BitCoin - Wave of the Future or Scam?

It is funny how many people think it is over for bitcoin. Yes, bitcoins are down 50% from the top, but fundmanetals havent changed. It cryptoalgorithm is still rock solid. Exchanges will become more sophisticated and I see only bright future for bitcoin or any other crypto currency

can you explain more how it can not be hacked or replicated?

i have mixed feelings about bitcoins. bitcoins have a phenomenal potential in and of itself, but i have my reservations that it might have similar results as tulips in a few years. the street needs to be kept dark to some extent. imo full transparency demotivates high bracket earners. also in light of recent rumors at mt gox worries me too.

Bitcoin wasn’t hacked. The bank holding them was hacked. If little 7th 2nd 1st Bank of Omaha gets robbed, do you say the US dollar has been attacked and debased?

It can’t be replicated because every btc has a unique identifier. What happened at Mt. Gox was someone hacked their exchange to be able to withdrawal the same btc twice (or more). That was a flaw with Mt. Gox and has nothing to do with bitcoin. When people wanted to withdrawal their (real) btc, Mt. Gox found it was short by about $400,000,000. That’s a hell of a scam, but a failure on the exchange’s part. Has nothing to do with the security of btc itself.

Well if tomorrow we wake up to find JP Morgan just disappear into thin air I think people would be concerned about the US dollar.

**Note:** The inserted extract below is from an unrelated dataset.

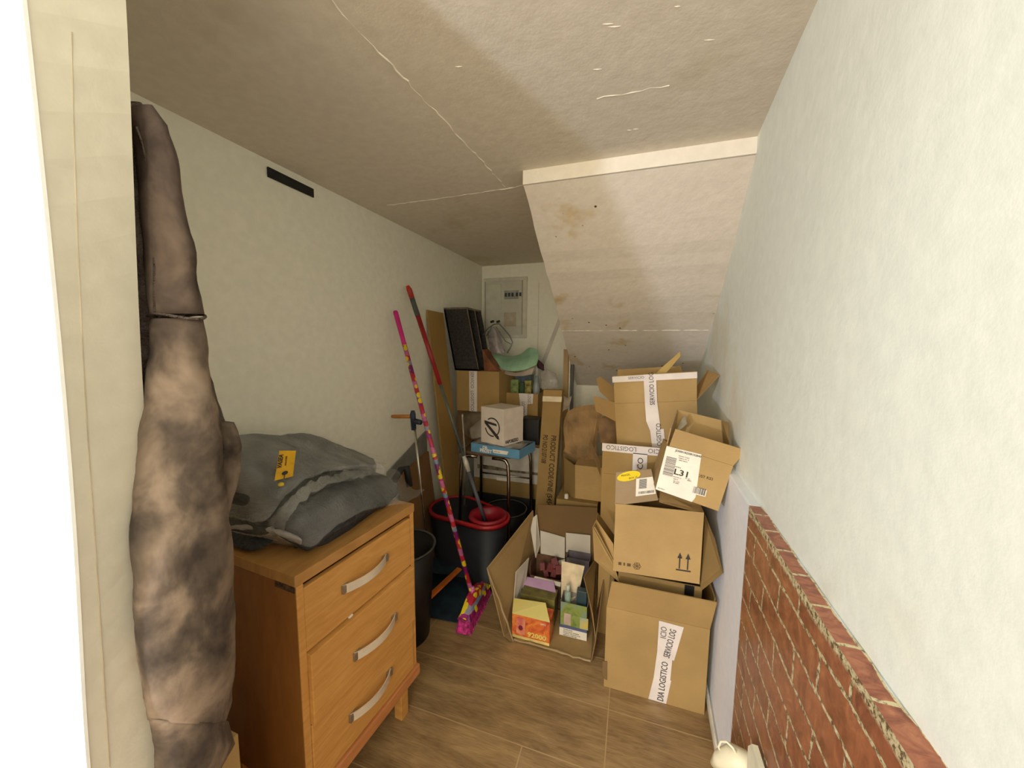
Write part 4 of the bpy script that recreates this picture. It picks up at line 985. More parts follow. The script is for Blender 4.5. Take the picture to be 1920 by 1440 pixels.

People should treat bitcoins like they treat art/collector’s items/etc but with a slightly more efficient trading platform. Nothing else to get hyped up about.

There is a market for everything… according to reddit even human poop

No, but your funds in the 7th 2nd 1st Bank of Omaha are FDIC insured. The Bitcoin folks, whoever they are, don’t want government “interference”, so no FDIC insurance.

That’s an insurance issue, not an issue with the security of the currency. I’d venture that bitcoin is actually one of the most secure currencies around. Can’t really counterfeit it, nothing like that. Pretty solid.

Will people find ways to steal them? Sure. Like they’ve been doing with every other currency since the dawn of man.

I’m no bitcoin advocate, but my concerns aren’t with the security of the currency.

where did i say it was hacked? i was asking a question

That’s the main issue that arisen from all this. As much as btc folks don’t want any regulations around their currency, there needs to be a safe way to trade it. Since many btc advocates are staunch free market anarcho-capitalists, they’ll likely use this Mt. Gox incident as a learning tool. They’ll now believe other exchanges will become more secure and those that prove themselves to be so will gain the support of the community. (Mt. Gox, btw, was having problems months ago. People saw this coming a long way away.)

Others, those that jumped on the btc bandwagon much more recently and view it as a speculative investment, will want some sort of oversight. They’re not part of the core believers. They may not be wrong, but they’re basically going against what btc is all about.

That’s a very difficult question to answer and I’ll give you the same response I’ve given in multiple other threads here. How can the Internet be hacked?

This is a serious question. The Internet can’t be “hacked.” It doesn’t make any sense. Bitcoin is the same premise. Asking how btc cannot be hacked doesn’t actually make any sense.

Edit: Of course, it can be stolen, lost, defrauded, etc. But there’s no such thing as hacking bitcoin.

But if the # of bitcoins is always a known figure how can Mt Gox not realize that?

Don’t they have a full inventory listing of who owns them?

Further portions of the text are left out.